◆ **What you are asked to do**: Could you extract every entry below and reproduce it exactly?

(Collection entries)

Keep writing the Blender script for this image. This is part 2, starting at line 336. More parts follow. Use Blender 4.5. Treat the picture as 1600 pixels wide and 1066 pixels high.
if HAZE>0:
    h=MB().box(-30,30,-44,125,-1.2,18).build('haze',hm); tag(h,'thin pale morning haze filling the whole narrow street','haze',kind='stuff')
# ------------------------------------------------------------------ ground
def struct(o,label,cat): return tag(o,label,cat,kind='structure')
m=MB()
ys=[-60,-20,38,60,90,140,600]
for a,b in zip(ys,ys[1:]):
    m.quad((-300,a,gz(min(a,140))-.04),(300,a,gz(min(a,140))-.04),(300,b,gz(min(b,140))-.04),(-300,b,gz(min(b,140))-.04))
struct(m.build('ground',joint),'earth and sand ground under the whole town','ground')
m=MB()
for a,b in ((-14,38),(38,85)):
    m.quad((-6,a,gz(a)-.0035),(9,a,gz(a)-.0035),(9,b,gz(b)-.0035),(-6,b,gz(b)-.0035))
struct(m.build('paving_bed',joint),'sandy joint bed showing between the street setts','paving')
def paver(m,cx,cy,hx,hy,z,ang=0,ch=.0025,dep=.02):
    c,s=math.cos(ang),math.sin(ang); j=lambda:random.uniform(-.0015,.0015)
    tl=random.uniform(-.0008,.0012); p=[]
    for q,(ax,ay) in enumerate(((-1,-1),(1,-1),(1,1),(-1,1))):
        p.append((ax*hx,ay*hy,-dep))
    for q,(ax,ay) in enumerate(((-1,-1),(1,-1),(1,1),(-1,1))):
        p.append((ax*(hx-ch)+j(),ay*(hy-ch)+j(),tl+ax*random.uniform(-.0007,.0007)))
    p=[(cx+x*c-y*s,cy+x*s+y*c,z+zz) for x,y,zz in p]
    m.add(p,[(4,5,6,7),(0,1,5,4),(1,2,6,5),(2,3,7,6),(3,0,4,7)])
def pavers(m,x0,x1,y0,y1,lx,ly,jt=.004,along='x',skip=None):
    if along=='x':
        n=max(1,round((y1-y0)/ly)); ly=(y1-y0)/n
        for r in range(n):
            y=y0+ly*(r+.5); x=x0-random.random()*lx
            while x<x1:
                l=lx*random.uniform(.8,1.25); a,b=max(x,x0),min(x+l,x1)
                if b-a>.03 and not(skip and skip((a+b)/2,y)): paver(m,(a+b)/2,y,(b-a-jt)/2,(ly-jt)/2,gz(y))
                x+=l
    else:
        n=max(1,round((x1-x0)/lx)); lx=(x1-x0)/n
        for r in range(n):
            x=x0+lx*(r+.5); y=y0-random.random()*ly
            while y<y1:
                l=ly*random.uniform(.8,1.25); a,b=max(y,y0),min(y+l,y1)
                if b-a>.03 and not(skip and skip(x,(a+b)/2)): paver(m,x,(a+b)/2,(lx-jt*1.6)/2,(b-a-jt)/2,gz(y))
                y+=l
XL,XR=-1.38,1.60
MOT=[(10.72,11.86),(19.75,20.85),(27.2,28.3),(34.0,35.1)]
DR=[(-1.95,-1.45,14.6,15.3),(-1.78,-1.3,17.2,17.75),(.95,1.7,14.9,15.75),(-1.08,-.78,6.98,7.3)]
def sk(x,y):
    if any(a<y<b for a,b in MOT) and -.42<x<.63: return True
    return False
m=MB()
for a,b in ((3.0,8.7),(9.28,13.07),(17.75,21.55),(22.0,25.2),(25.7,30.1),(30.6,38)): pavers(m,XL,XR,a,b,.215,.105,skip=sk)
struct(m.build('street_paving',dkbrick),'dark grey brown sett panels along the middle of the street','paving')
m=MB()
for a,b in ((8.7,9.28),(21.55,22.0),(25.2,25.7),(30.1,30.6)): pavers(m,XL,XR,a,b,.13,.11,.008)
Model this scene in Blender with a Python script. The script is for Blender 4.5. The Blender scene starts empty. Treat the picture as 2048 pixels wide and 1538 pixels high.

◆ **Written response**:
Keep writing the Blender script for this image. This is part 2, starting at line 336. More parts follow. Use Blender 4.5. Treat the picture as 1600 pixels wide and 1066 pixels high.
if HAZE>0:
    h=MB().box(-30,30,-44,125,-1.2,18).build('haze',hm); tag(h,'thin pale morning haze filling the whole narrow street','haze',kind='stuff')
# ------------------------------------------------------------------ ground
def struct(o,label,cat): return tag(o,label,cat,kind='structure')
m=MB()
ys=[-60,-20,38,60,90,140,600]
for a,b in zip(ys,ys[1:]):
    m.quad((-300,a,gz(min(a,140))-.04),(300,a,gz(min(a,140))-.04),(300,b,gz(min(b,140))-.04),(-300,b,gz(min(b,140))-.04))
struct(m.build('ground',joint),'earth and sand ground under the whole town','ground')
m=MB()
for a,b in ((-14,38),(38,85)):
    m.quad((-6,a,gz(a)-.0035),(9,a,gz(a)-.0035),(9,b,gz(b)-.0035),(-6,b,gz(b)-.0035))
struct(m.build('paving_bed',joint),'sandy joint bed showing between the street setts','paving')
def paver(m,cx,cy,hx,hy,z,ang=0,ch=.0025,dep=.02):
    c,s=math.cos(ang),math.sin(ang); j=lambda:random.uniform(-.0015,.0015)
    tl=random.uniform(-.0008,.0012); p=[]
    for q,(ax,ay) in enumerate(((-1,-1),(1,-1),(1,1),(-1,1))):
        p.append((ax*hx,ay*hy,-dep))
    for q,(ax,ay) in enumerate(((-1,-1),(1,-1),(1,1),(-1,1))):
        p.append((ax*(hx-ch)+j(),ay*(hy-ch)+j(),tl+ax*random.uniform(-.0007,.0007)))
    p=[(cx+x*c-y*s,cy+x*s+y*c,z+zz) for x,y,zz in p]
    m.add(p,[(4,5,6,7),(0,1,5,4),(1,2,6,5),(2,3,7,6),(3,0,4,7)])
def pavers(m,x0,x1,y0,y1,lx,ly,jt=.004,along='x',skip=None):
    if along=='x':
        n=max(1,round((y1-y0)/ly)); ly=(y1-y0)/n
        for r in range(n):
            y=y0+ly*(r+.5); x=x0-random.random()*lx
            while x<x1:
                l=lx*random.uniform(.8,1.25); a,b=max(x,x0),min(x+l,x1)
                if b-a>.03 and not(skip and skip((a+b)/2,y)): paver(m,(a+b)/2,y,(b-a-jt)/2,(ly-jt)/2,gz(y))
                x+=l
    else:
        n=max(1,round((x1-x0)/lx)); lx=(x1-x0)/n
        for r in range(n):
            x=x0+lx*(r+.5); y=y0-random.random()*ly
            while y<y1:
                l=ly*random.uniform(.8,1.25); a,b=max(y,y0),min(y+l,y1)
                if b-a>.03 and not(skip and skip(x,(a+b)/2)): paver(m,x,(a+b)/2,(lx-jt*1.6)/2,(b-a-jt)/2,gz(y))
                y+=l
XL,XR=-1.38,1.60
MOT=[(10.72,11.86),(19.75,20.85),(27.2,28.3),(34.0,35.1)]
DR=[(-1.95,-1.45,14.6,15.3),(-1.78,-1.3,17.2,17.75),(.95,1.7,14.9,15.75),(-1.08,-.78,6.98,7.3)]
def sk(x,y):
    if any(a<y<b for a,b in MOT) and -.42<x<.63: return True
    return False
m=MB()
for a,b in ((3.0,8.7),(9.28,13.07),(17.75,21.55),(22.0,25.2),(25.7,30.1),(30.6,38)): pavers(m,XL,XR,a,b,.215,.105,skip=sk)
struct(m.build('street_paving',dkbrick),'dark grey brown sett panels along the middle of the street','paving')
m=MB()
for a,b in ((8.7,9.28),(21.55,22.0),(25.2,25.7),(30.1,30.6)): pavers(m,XL,XR,a,b,.13,.11,.008)
Model this scene in Blender with a Python script. The script is for Blender 4.5. The Blender scene starts empty. Treat the picture as 2048 pixels wide and 1538 pixels high.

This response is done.